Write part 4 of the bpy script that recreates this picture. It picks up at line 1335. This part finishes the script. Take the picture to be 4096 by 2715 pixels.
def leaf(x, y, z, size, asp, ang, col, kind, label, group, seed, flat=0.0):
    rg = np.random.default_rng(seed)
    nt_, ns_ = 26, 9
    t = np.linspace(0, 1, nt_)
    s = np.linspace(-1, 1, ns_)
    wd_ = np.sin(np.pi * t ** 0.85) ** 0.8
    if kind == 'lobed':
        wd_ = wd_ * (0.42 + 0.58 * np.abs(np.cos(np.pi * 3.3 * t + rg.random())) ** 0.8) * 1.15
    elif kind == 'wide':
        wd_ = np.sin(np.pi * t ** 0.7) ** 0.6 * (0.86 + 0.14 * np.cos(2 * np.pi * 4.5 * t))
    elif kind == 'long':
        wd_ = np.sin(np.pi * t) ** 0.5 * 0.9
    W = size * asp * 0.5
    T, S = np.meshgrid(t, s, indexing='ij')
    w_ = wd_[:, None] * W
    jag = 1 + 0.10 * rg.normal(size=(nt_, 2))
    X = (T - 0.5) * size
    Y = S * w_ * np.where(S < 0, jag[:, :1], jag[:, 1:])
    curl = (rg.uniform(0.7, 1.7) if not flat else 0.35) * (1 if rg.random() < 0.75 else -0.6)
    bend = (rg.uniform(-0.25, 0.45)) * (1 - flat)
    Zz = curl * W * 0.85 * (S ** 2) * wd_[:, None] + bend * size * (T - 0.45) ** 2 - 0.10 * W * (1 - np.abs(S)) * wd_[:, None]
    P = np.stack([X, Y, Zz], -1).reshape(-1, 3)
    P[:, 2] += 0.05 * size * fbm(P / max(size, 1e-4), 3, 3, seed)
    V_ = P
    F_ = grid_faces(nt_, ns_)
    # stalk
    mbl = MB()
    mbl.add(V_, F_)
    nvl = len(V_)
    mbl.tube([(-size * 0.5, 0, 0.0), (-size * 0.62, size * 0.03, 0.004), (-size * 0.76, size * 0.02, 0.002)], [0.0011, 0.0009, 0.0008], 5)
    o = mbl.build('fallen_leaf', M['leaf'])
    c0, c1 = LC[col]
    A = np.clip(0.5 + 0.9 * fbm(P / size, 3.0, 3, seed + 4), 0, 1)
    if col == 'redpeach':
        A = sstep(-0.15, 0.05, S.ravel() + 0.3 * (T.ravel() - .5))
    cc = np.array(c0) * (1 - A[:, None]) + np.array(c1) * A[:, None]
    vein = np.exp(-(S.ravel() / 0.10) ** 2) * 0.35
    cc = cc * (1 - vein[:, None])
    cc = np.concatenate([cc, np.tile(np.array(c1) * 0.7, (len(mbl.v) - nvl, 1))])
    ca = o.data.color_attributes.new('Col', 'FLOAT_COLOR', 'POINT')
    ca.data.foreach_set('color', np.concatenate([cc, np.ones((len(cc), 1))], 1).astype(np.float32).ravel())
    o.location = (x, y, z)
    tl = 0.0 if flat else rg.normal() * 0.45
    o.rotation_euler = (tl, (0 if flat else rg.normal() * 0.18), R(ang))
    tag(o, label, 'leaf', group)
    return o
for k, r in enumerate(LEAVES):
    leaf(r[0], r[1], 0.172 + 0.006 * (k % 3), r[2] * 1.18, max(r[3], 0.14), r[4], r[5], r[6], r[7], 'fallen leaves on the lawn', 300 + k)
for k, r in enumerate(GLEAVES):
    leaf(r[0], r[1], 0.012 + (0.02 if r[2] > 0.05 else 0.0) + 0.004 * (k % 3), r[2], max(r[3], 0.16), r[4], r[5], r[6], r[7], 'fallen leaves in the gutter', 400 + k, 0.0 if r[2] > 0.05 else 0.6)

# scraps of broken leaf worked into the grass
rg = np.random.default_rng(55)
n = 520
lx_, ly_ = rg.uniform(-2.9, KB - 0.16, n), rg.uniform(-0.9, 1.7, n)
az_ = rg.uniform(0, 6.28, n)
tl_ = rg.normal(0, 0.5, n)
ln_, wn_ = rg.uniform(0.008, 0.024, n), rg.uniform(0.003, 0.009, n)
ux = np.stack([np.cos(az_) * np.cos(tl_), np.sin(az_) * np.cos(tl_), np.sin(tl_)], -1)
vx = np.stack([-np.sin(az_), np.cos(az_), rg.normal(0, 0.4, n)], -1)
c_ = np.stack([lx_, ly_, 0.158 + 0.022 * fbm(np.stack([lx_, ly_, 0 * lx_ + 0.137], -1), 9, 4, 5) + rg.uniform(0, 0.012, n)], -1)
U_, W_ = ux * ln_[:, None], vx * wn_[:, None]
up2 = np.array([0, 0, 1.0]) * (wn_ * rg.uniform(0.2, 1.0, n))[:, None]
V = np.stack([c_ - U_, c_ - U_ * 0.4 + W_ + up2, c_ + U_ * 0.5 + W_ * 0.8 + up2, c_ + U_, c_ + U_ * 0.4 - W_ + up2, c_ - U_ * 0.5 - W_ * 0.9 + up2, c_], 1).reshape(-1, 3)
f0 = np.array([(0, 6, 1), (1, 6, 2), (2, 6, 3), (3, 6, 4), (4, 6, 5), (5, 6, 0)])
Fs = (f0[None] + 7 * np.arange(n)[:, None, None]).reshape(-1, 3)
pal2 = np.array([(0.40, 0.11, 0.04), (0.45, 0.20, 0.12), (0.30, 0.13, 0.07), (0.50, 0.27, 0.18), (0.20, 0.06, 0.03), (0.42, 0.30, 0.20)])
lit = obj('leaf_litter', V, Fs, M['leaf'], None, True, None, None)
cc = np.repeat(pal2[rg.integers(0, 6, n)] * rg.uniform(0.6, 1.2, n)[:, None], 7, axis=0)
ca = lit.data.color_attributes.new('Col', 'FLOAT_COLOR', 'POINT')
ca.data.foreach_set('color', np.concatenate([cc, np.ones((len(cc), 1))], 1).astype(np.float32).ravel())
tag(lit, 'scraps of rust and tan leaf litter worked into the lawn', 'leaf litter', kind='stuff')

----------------

Reproduce the material above without altering a single character.

CORRECT ANSWER >>
Write part 4 of the bpy script that recreates this picture. It picks up at line 1335. This part finishes the script. Take the picture to be 4096 by 2715 pixels.
def leaf(x, y, z, size, asp, ang, col, kind, label, group, seed, flat=0.0):
    rg = np.random.default_rng(seed)
    nt_, ns_ = 26, 9
    t = np.linspace(0, 1, nt_)
    s = np.linspace(-1, 1, ns_)
    wd_ = np.sin(np.pi * t ** 0.85) ** 0.8
    if kind == 'lobed':
        wd_ = wd_ * (0.42 + 0.58 * np.abs(np.cos(np.pi * 3.3 * t + rg.random())) ** 0.8) * 1.15
    elif kind == 'wide':
        wd_ = np.sin(np.pi * t ** 0.7) ** 0.6 * (0.86 + 0.14 * np.cos(2 * np.pi * 4.5 * t))
    elif kind == 'long':
        wd_ = np.sin(np.pi * t) ** 0.5 * 0.9
    W = size * asp * 0.5
    T, S = np.meshgrid(t, s, indexing='ij')
    w_ = wd_[:, None] * W
    jag = 1 + 0.10 * rg.normal(size=(nt_, 2))
    X = (T - 0.5) * size
    Y = S * w_ * np.where(S < 0, jag[:, :1], jag[:, 1:])
    curl = (rg.uniform(0.7, 1.7) if not flat else 0.35) * (1 if rg.random() < 0.75 else -0.6)
    bend = (rg.uniform(-0.25, 0.45)) * (1 - flat)
    Zz = curl * W * 0.85 * (S ** 2) * wd_[:, None] + bend * size * (T - 0.45) ** 2 - 0.10 * W * (1 - np.abs(S)) * wd_[:, None]
    P = np.stack([X, Y, Zz], -1).reshape(-1, 3)
    P[:, 2] += 0.05 * size * fbm(P / max(size, 1e-4), 3, 3, seed)
    V_ = P
    F_ = grid_faces(nt_, ns_)
    # stalk
    mbl = MB()
    mbl.add(V_, F_)
    nvl = len(V_)
    mbl.tube([(-size * 0.5, 0, 0.0), (-size * 0.62, size * 0.03, 0.004), (-size * 0.76, size * 0.02, 0.002)], [0.0011, 0.0009, 0.0008], 5)
    o = mbl.build('fallen_leaf', M['leaf'])
    c0, c1 = LC[col]
    A = np.clip(0.5 + 0.9 * fbm(P / size, 3.0, 3, seed + 4), 0, 1)
    if col == 'redpeach':
        A = sstep(-0.15, 0.05, S.ravel() + 0.3 * (T.ravel() - .5))
    cc = np.array(c0) * (1 - A[:, None]) + np.array(c1) * A[:, None]
    vein = np.exp(-(S.ravel() / 0.10) ** 2) * 0.35
    cc = cc * (1 - vein[:, None])
    cc = np.concatenate([cc, np.tile(np.array(c1) * 0.7, (len(mbl.v) - nvl, 1))])
    ca = o.data.color_attributes.new('Col', 'FLOAT_COLOR', 'POINT')
    ca.data.foreach_set('color', np.concatenate([cc, np.ones((len(cc), 1))], 1).astype(np.float32).ravel())
    o.location = (x, y, z)
    tl = 0.0 if flat else rg.normal() * 0.45
    o.rotation_euler = (tl, (0 if flat else rg.normal() * 0.18), R(ang))
    tag(o, label, 'leaf', group)
    return o
for k, r in enumerate(LEAVES):
    leaf(r[0], r[1], 0.172 + 0.006 * (k % 3), r[2] * 1.18, max(r[3], 0.14), r[4], r[5], r[6], r[7], 'fallen leaves on the lawn', 300 + k)
for k, r in enumerate(GLEAVES):
    leaf(r[0], r[1], 0.012 + (0.02 if r[2] > 0.05 else 0.0) + 0.004 * (k % 3), r[2], max(r[3], 0.16), r[4], r[5], r[6], r[7], 'fallen leaves in the gutter', 400 + k, 0.0 if r[2] > 0.05 else 0.6)

# scraps of broken leaf worked into the grass
rg = np.random.default_rng(55)
n = 520
lx_, ly_ = rg.uniform(-2.9, KB - 0.16, n), rg.uniform(-0.9, 1.7, n)
az_ = rg.uniform(0, 6.28, n)
tl_ = rg.normal(0, 0.5, n)
ln_, wn_ = rg.uniform(0.008, 0.024, n), rg.uniform(0.003, 0.009, n)
ux = np.stack([np.cos(az_) * np.cos(tl_), np.sin(az_) * np.cos(tl_), np.sin(tl_)], -1)
vx = np.stack([-np.sin(az_), np.cos(az_), rg.normal(0, 0.4, n)], -1)
c_ = np.stack([lx_, ly_, 0.158 + 0.022 * fbm(np.stack([lx_, ly_, 0 * lx_ + 0.137], -1), 9, 4, 5) + rg.uniform(0, 0.012, n)], -1)
U_, W_ = ux * ln_[:, None], vx * wn_[:, None]
up2 = np.array([0, 0, 1.0]) * (wn_ * rg.uniform(0.2, 1.0, n))[:, None]
V = np.stack([c_ - U_, c_ - U_ * 0.4 + W_ + up2, c_ + U_ * 0.5 + W_ * 0.8 + up2, c_ + U_, c_ + U_ * 0.4 - W_ + up2, c_ - U_ * 0.5 - W_ * 0.9 + up2, c_], 1).reshape(-1, 3)
f0 = np.array([(0, 6, 1), (1, 6, 2), (2, 6, 3), (3, 6, 4), (4, 6, 5), (5, 6, 0)])
Fs = (f0[None] + 7 * np.arange(n)[:, None, None]).reshape(-1, 3)
pal2 = np.array([(0.40, 0.11, 0.04), (0.45, 0.20, 0.12), (0.30, 0.13, 0.07), (0.50, 0.27, 0.18), (0.20, 0.06, 0.03), (0.42, 0.30, 0.20)])
lit = obj('leaf_litter', V, Fs, M['leaf'], None, True, None, None)
cc = np.repeat(pal2[rg.integers(0, 6, n)] * rg.uniform(0.6, 1.2, n)[:, None], 7, axis=0)
ca = lit.data.color_attributes.new('Col', 'FLOAT_COLOR', 'POINT')
ca.data.foreach_set('color', np.concatenate([cc, np.ones((len(cc), 1))], 1).astype(np.float32).ravel())
tag(lit, 'scraps of rust and tan leaf litter worked into the lawn', 'leaf litter', kind='stuff')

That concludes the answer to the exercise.